* The exercise: Extract each line of the data and write it out again exactly.

* Data shown:
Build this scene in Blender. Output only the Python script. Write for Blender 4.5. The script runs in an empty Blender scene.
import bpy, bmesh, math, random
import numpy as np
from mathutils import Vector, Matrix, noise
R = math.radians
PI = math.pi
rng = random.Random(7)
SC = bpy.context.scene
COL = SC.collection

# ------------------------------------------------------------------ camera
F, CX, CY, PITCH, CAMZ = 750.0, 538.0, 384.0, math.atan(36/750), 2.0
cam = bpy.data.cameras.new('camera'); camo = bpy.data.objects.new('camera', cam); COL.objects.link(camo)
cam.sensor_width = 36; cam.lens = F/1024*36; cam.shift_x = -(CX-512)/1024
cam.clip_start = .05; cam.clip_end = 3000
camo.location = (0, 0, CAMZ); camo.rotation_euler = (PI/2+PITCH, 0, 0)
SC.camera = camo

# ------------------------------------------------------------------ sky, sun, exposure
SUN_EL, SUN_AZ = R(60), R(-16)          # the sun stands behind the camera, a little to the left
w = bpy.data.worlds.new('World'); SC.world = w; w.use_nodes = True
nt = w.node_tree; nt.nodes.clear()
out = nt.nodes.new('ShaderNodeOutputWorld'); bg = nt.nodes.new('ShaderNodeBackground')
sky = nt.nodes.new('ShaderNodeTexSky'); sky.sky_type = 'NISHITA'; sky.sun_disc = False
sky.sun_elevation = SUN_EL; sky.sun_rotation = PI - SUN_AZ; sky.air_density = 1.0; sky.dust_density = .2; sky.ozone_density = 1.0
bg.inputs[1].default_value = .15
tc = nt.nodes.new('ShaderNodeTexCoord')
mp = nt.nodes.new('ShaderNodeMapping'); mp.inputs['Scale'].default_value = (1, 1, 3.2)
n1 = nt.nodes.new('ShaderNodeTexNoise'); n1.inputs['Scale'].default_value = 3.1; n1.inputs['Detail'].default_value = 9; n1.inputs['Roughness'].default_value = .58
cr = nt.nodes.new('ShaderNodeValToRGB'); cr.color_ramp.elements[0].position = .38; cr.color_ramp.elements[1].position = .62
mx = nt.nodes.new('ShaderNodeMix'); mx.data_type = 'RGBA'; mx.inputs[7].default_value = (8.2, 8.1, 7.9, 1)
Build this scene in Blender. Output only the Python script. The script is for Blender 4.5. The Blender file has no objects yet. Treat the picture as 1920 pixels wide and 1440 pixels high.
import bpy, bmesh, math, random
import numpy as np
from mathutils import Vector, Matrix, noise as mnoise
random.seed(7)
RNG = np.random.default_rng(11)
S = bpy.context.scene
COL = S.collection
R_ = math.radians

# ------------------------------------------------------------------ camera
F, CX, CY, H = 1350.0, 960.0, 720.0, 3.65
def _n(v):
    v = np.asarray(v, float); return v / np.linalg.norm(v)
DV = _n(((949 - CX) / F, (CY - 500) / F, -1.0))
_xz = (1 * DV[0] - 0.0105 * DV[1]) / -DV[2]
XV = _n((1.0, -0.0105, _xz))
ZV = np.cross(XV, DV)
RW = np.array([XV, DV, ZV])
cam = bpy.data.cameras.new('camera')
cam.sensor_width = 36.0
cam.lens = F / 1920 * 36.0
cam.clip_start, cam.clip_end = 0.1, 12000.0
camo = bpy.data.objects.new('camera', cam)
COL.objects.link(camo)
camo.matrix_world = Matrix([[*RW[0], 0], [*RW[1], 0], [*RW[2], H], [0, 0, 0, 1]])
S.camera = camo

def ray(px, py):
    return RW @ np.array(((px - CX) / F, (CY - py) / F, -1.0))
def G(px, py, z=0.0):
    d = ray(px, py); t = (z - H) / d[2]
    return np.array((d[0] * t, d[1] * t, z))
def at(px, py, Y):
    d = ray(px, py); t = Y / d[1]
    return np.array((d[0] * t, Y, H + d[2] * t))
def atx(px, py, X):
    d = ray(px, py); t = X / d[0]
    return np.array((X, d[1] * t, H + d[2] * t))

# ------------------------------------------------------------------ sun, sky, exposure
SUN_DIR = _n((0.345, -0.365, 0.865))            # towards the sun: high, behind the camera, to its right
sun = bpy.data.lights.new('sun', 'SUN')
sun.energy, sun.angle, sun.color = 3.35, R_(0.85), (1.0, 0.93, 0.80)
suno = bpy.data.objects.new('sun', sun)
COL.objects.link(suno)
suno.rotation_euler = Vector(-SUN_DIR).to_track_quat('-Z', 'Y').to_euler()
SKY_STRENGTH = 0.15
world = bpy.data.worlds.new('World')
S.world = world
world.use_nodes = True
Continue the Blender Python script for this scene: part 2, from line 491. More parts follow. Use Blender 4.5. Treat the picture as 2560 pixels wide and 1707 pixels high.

* Correct response:
Build this scene in Blender. Output only the Python script. Write for Blender 4.5. The script runs in an empty Blender scene.
import bpy, bmesh, math, random
import numpy as np
from mathutils import Vector, Matrix, noise
R = math.radians
PI = math.pi
rng = random.Random(7)
SC = bpy.context.scene
COL = SC.collection

# ------------------------------------------------------------------ camera
F, CX, CY, PITCH, CAMZ = 750.0, 538.0, 384.0, math.atan(36/750), 2.0
cam = bpy.data.cameras.new('camera'); camo = bpy.data.objects.new('camera', cam); COL.objects.link(camo)
cam.sensor_width = 36; cam.lens = F/1024*36; cam.shift_x = -(CX-512)/1024
cam.clip_start = .05; cam.clip_end = 3000
camo.location = (0, 0, CAMZ); camo.rotation_euler = (PI/2+PITCH, 0, 0)
SC.camera = camo

# ------------------------------------------------------------------ sky, sun, exposure
SUN_EL, SUN_AZ = R(60), R(-16)          # the sun stands behind the camera, a little to the left
w = bpy.data.worlds.new('World'); SC.world = w; w.use_nodes = True
nt = w.node_tree; nt.nodes.clear()
out = nt.nodes.new('ShaderNodeOutputWorld'); bg = nt.nodes.new('ShaderNodeBackground')
sky = nt.nodes.new('ShaderNodeTexSky'); sky.sky_type = 'NISHITA'; sky.sun_disc = False
sky.sun_elevation = SUN_EL; sky.sun_rotation = PI - SUN_AZ; sky.air_density = 1.0; sky.dust_density = .2; sky.ozone_density = 1.0
bg.inputs[1].default_value = .15
tc = nt.nodes.new('ShaderNodeTexCoord')
mp = nt.nodes.new('ShaderNodeMapping'); mp.inputs['Scale'].default_value = (1, 1, 3.2)
n1 = nt.nodes.new('ShaderNodeTexNoise'); n1.inputs['Scale'].default_value = 3.1; n1.inputs['Detail'].default_value = 9; n1.inputs['Roughness'].default_value = .58
cr = nt.nodes.new('ShaderNodeValToRGB'); cr.color_ramp.elements[0].position = .38; cr.color_ramp.elements[1].position = .62
mx = nt.nodes.new('ShaderNodeMix'); mx.data_type = 'RGBA'; mx.inputs[7].default_value = (8.2, 8.1, 7.9, 1)
Build this scene in Blender. Output only the Python script. The script is for Blender 4.5. The Blender file has no objects yet. Treat the picture as 1920 pixels wide and 1440 pixels high.
import bpy, bmesh, math, random
import numpy as np
from mathutils import Vector, Matrix, noise as mnoise
random.seed(7)
RNG = np.random.default_rng(11)
S = bpy.context.scene
COL = S.collection
R_ = math.radians

# ------------------------------------------------------------------ camera
F, CX, CY, H = 1350.0, 960.0, 720.0, 3.65
def _n(v):
    v = np.asarray(v, float); return v / np.linalg.norm(v)
DV = _n(((949 - CX) / F, (CY - 500) / F, -1.0))
_xz = (1 * DV[0] - 0.0105 * DV[1]) / -DV[2]
XV = _n((1.0, -0.0105, _xz))
ZV = np.cross(XV, DV)
RW = np.array([XV, DV, ZV])
cam = bpy.data.cameras.new('camera')
cam.sensor_width = 36.0
cam.lens = F / 1920 * 36.0
cam.clip_start, cam.clip_end = 0.1, 12000.0
camo = bpy.data.objects.new('camera', cam)
COL.objects.link(camo)
camo.matrix_world = Matrix([[*RW[0], 0], [*RW[1], 0], [*RW[2], H], [0, 0, 0, 1]])
S.camera = camo

def ray(px, py):
    return RW @ np.array(((px - CX) / F, (CY - py) / F, -1.0))
def G(px, py, z=0.0):
    d = ray(px, py); t = (z - H) / d[2]
    return np.array((d[0] * t, d[1] * t, z))
def at(px, py, Y):
    d = ray(px, py); t = Y / d[1]
    return np.array((d[0] * t, Y, H + d[2] * t))
def atx(px, py, X):
    d = ray(px, py); t = X / d[0]
    return np.array((X, d[1] * t, H + d[2] * t))

# ------------------------------------------------------------------ sun, sky, exposure
SUN_DIR = _n((0.345, -0.365, 0.865))            # towards the sun: high, behind the camera, to its right
sun = bpy.data.lights.new('sun', 'SUN')
sun.energy, sun.angle, sun.color = 3.35, R_(0.85), (1.0, 0.93, 0.80)
suno = bpy.data.objects.new('sun', sun)
COL.objects.link(suno)
suno.rotation_euler = Vector(-SUN_DIR).to_track_quat('-Z', 'Y').to_euler()
SKY_STRENGTH = 0.15
world = bpy.data.worlds.new('World')
S.world = world
world.use_nodes = True
Continue the Blender Python script for this scene: part 2, from line 491. More parts follow. Use Blender 4.5. Treat the picture as 2560 pixels wide and 1707 pixels high.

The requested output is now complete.